Peter Carney, 24, is an analytical chemist. But he’s a large analytical chemist, and his taste in cars runs large, too. Thus the ’92 GMC Typhoon in his garage, parked next to a ’98 Jeep Cherokee with six-inch lift kit, next to a ’42 Plymouth coupe, next to an ’07 TrailBlazer SS with all-wheel drive. He shelled out $20,000 for the SS, purchasing it from a Chevy dealer six months ago, where it had just come off lease. “It had 60,000 miles on it,” Carney recalls. “The original owner hadn’t taken great care of it, so I spent a lot of hours touching up, scrubbing, and polishing.”

The SS, which is Carney’s daily driver, now looks showroom new, and the vast panels of inky-black paint are very un-GM-like in their smoothness and lack of orange peel. “One thing that really sold me,” says Carney, “was that it came with a transferable 100,000-mile, five-year warranty. If I blow it up, I’m still covered.”

We’ve been fond of the SS since sampling a prototype with Corvette engineering genius John Heinricy, who was largely responsible for this truck’s lovely ride-and-handling trade-off. Back in 2005, 395 reliable small-block horsepower was, for as little as $33,600, remarkable. As was the SS’s 5.5-second blast to 60 mph.

On the track, it’s amusing to disable the stability control and power-slide through corners, Goodyear RS-As yowling and the V-8 thundering like something out of Rick Hendrick’s NASCAR stable.

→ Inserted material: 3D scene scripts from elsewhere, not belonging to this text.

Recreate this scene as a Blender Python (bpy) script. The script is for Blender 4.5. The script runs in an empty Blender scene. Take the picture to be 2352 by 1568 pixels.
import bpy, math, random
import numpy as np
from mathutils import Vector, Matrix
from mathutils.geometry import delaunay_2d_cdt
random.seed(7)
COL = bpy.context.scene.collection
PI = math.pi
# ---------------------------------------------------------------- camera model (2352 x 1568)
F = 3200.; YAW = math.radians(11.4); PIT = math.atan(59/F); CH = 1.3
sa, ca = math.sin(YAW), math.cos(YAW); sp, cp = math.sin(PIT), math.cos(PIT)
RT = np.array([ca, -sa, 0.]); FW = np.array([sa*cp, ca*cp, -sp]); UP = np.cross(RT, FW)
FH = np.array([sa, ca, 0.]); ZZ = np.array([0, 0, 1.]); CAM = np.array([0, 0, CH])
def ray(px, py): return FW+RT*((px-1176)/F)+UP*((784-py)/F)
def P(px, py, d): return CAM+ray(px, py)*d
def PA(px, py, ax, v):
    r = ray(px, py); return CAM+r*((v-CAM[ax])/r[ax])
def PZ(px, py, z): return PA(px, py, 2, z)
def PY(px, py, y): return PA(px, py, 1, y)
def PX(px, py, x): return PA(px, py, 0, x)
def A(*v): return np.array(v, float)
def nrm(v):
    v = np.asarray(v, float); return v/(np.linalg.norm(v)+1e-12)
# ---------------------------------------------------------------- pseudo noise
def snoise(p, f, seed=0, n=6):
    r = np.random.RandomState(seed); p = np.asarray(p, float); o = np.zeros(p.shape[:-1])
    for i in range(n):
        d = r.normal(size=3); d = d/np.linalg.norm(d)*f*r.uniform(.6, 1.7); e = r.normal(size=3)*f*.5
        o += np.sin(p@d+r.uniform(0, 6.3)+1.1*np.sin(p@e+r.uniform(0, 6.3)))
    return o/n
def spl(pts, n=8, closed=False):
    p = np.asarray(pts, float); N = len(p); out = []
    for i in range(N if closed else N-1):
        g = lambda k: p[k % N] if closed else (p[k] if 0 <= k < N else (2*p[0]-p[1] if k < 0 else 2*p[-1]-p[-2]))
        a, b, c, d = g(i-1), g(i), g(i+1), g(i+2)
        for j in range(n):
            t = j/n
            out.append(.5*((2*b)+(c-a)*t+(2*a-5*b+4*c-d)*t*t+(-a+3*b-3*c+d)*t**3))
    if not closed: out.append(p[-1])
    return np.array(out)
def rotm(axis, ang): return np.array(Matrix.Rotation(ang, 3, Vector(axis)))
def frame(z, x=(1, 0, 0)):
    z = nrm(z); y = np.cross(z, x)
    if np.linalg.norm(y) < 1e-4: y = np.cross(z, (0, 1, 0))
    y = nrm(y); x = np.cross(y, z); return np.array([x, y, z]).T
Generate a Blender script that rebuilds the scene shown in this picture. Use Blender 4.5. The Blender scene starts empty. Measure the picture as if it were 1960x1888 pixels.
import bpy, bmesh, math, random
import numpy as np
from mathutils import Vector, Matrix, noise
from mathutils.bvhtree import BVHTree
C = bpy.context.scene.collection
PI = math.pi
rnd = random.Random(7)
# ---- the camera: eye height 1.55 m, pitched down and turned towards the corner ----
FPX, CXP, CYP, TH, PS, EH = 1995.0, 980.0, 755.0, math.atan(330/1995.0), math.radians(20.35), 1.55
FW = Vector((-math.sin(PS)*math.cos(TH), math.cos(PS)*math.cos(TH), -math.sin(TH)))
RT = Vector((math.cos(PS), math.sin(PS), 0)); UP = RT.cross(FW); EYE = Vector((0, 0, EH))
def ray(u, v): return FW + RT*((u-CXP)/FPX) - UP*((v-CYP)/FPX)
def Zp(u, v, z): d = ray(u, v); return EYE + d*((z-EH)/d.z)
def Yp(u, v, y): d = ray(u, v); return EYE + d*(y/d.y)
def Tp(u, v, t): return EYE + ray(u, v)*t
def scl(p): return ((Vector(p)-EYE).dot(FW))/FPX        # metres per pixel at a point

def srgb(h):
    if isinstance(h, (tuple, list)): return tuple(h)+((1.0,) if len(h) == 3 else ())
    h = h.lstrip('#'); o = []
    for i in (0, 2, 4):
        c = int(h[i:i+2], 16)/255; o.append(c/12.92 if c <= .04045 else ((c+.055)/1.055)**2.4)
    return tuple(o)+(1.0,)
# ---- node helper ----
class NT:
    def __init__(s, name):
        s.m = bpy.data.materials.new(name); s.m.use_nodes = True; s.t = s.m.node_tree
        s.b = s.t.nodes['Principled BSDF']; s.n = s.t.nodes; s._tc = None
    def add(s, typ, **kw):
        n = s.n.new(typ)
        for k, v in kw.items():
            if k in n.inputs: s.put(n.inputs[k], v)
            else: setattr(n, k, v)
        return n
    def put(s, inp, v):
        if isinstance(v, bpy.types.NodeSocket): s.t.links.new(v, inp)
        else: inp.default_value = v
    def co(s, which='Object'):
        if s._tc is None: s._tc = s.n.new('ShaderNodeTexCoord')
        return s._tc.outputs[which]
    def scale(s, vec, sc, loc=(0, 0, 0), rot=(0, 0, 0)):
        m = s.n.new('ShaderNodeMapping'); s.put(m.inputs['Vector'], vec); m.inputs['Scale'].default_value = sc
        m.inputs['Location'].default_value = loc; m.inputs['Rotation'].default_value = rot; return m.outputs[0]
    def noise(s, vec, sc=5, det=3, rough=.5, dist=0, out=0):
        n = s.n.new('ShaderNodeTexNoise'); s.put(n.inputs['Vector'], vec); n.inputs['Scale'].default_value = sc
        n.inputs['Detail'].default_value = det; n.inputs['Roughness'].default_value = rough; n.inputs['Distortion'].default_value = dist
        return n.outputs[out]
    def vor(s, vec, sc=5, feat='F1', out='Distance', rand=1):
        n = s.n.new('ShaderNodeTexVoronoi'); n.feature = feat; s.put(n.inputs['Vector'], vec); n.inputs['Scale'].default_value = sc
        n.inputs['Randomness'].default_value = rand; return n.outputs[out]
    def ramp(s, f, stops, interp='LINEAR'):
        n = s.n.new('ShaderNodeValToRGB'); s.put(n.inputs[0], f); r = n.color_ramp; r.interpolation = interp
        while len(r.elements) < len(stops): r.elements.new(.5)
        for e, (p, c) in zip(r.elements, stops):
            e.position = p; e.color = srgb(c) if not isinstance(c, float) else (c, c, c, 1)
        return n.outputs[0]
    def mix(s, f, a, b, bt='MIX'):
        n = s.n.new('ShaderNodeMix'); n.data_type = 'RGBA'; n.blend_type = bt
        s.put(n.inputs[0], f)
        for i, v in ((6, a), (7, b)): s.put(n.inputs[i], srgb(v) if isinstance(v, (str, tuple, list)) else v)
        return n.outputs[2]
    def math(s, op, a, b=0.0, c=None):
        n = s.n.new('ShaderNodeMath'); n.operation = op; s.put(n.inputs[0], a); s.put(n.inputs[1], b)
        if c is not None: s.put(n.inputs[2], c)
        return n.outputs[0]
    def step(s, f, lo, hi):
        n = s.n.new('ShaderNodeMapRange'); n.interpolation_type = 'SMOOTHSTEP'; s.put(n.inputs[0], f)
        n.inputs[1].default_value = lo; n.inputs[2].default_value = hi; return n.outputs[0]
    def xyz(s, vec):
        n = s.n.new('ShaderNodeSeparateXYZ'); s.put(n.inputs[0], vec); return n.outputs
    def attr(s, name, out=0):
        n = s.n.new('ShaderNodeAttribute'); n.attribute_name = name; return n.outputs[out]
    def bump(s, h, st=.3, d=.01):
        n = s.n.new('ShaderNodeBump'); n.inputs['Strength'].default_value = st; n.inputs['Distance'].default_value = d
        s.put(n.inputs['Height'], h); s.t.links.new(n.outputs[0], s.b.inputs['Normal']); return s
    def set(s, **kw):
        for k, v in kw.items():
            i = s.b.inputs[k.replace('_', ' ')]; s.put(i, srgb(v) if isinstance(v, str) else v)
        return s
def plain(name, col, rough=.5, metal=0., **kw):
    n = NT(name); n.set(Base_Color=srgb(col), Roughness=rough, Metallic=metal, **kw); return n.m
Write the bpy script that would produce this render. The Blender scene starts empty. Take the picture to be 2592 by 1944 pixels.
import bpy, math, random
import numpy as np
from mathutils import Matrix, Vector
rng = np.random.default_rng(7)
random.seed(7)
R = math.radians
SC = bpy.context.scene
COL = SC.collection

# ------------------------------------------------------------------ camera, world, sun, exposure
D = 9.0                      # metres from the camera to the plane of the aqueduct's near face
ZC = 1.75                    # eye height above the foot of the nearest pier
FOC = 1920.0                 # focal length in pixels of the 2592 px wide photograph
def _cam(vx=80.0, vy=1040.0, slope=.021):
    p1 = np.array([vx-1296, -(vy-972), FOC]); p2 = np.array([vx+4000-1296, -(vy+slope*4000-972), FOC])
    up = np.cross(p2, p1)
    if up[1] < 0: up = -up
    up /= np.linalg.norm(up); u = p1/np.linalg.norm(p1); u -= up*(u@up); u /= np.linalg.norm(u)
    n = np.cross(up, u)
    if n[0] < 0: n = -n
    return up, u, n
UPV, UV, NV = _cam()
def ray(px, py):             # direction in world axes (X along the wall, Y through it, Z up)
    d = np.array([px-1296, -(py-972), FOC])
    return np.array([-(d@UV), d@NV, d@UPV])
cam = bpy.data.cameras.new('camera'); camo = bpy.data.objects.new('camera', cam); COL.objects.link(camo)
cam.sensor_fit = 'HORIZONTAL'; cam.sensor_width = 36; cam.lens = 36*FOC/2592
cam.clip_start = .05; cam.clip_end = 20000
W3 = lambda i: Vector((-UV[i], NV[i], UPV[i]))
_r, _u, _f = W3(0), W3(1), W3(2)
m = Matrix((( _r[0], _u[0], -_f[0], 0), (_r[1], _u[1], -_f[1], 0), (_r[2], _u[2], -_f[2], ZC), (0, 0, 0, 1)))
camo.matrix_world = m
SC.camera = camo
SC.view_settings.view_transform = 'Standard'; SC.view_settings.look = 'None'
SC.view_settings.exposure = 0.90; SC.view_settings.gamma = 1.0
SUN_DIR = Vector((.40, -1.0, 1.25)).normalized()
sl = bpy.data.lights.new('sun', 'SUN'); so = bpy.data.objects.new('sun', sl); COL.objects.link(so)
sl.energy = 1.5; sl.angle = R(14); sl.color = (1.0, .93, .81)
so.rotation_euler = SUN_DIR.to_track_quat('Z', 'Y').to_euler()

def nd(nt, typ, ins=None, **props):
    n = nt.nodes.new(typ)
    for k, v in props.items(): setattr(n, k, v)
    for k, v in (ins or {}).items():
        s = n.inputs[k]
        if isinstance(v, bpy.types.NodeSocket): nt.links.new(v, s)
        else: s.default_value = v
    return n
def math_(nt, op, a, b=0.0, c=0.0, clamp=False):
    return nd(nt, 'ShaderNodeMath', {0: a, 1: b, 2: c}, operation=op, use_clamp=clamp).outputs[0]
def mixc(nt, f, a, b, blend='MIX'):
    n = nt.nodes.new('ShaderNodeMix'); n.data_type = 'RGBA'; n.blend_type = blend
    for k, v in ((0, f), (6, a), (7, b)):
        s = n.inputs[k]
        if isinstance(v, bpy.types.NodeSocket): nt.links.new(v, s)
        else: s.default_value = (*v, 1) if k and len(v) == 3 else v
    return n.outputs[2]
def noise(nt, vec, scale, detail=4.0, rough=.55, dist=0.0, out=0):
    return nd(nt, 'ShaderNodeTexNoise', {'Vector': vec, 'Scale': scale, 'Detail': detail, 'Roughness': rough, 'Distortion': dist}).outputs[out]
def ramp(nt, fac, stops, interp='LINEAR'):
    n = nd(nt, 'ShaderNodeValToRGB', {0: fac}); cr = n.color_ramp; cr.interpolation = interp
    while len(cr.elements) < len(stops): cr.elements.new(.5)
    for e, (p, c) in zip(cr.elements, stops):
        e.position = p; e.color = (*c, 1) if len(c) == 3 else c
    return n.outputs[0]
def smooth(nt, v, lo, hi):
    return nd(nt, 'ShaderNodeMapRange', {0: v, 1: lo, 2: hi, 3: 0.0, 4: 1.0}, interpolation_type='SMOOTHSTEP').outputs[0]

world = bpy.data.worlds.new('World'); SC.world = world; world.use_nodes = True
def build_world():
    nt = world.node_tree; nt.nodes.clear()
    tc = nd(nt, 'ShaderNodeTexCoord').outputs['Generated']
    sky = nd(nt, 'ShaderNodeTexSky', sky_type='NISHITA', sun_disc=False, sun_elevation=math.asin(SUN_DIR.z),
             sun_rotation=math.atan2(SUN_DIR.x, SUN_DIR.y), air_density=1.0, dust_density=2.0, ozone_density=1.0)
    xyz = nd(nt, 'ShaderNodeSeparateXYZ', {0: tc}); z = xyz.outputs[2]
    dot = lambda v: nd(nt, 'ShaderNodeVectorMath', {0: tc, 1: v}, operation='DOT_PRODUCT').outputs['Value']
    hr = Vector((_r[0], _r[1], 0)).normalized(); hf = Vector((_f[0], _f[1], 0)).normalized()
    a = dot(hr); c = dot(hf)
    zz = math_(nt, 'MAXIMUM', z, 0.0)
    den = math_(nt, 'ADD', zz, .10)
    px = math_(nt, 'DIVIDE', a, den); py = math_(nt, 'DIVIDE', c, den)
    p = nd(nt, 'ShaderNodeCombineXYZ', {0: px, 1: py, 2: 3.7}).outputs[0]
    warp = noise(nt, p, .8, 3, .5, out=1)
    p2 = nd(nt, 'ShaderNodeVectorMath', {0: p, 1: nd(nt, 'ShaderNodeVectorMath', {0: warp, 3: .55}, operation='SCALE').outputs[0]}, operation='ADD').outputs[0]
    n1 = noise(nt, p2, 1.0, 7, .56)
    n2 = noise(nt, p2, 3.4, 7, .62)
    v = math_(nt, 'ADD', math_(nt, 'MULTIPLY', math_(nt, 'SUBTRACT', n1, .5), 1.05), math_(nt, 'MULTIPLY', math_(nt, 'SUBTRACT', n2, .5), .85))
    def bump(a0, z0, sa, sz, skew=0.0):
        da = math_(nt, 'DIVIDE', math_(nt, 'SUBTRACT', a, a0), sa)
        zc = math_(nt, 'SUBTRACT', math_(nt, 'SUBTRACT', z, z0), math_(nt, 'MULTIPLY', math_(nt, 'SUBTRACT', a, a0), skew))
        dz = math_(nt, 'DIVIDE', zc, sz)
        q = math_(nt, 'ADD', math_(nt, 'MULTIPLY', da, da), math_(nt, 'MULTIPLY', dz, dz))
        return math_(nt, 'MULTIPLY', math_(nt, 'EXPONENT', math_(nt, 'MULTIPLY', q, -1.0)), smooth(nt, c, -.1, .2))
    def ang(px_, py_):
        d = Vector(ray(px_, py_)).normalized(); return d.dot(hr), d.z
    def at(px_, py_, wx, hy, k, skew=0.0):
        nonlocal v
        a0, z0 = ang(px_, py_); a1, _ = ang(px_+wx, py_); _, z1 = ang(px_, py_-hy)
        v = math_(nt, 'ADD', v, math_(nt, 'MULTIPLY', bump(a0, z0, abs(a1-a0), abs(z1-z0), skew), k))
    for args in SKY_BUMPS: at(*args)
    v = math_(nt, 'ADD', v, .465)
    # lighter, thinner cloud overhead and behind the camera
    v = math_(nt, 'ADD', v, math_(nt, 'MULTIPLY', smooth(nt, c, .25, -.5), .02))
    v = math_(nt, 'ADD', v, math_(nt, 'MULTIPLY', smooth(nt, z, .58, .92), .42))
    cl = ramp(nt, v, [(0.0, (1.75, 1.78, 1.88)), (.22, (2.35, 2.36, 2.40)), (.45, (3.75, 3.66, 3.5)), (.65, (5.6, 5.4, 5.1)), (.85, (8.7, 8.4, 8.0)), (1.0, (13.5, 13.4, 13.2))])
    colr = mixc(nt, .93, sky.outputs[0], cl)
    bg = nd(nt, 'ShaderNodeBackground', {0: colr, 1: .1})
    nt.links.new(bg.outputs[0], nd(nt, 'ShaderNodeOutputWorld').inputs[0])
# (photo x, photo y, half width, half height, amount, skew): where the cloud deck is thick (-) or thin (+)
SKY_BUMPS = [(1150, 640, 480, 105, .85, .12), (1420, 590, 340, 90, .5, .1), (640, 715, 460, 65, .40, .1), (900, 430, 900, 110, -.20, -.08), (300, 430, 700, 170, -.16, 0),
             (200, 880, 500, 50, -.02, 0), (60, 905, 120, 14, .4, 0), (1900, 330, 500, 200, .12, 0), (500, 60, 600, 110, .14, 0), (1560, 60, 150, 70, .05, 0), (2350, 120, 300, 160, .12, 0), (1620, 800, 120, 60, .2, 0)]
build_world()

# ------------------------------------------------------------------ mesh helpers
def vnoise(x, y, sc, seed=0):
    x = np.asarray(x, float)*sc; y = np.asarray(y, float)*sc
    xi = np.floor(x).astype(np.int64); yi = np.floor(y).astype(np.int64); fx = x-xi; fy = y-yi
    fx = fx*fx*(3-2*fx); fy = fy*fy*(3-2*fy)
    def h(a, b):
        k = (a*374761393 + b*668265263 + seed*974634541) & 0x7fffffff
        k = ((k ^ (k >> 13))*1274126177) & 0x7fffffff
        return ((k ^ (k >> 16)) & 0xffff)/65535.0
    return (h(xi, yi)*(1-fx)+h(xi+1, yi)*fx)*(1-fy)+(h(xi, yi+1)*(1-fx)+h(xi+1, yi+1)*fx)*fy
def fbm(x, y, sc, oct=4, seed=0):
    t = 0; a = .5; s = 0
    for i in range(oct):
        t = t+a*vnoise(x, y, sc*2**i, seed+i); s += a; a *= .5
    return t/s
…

Despite the SS’s thicker front rotors and its Corvette pads, the pedal is a little gooey, and it’s wise to let the brakes cool every third lap or so—this is, after all, a 4842-pound truck. By today’s standards, the transmission is slow to kick down, but the steering remains light and agreeable without being squirmy. Carney says he averages 19 mpg on the highway, 13 mpg in town.

“I use the SS to tow my other cars to shows,” he adds. “People come up and say, ‘Wow, your tow vehicle is as cool as your Typhoon.’ ”

QUOTES FROM THE PAST: The Trailblazer SS

“Any time you can purchase 395 horses for $33,600 (the base two-wheel-drive “LS” model) or for $39,200 (the loaded “LT” with all-wheel drive), you’ve got a shot at witnessing a Clydesdale bag the Triple Crown.” — John Phillips, October 2005

“Excuse this, but the SS hauls ass, too. A 5.5-second blast to 60 mph is still quick enough to make it feel much less like a truck and more like a sports car.” — Larry Webster, March 2006.

FEAR FACTOR

The SS is heavy and fast, making it easy to transform its Goodyear RS-As—along with the front brake pads—into dust. And the platform is susceptible to twisting, which will, in about the same time that Sarah Palin spent as governor, trigger all manner of interior rattles and squeaks.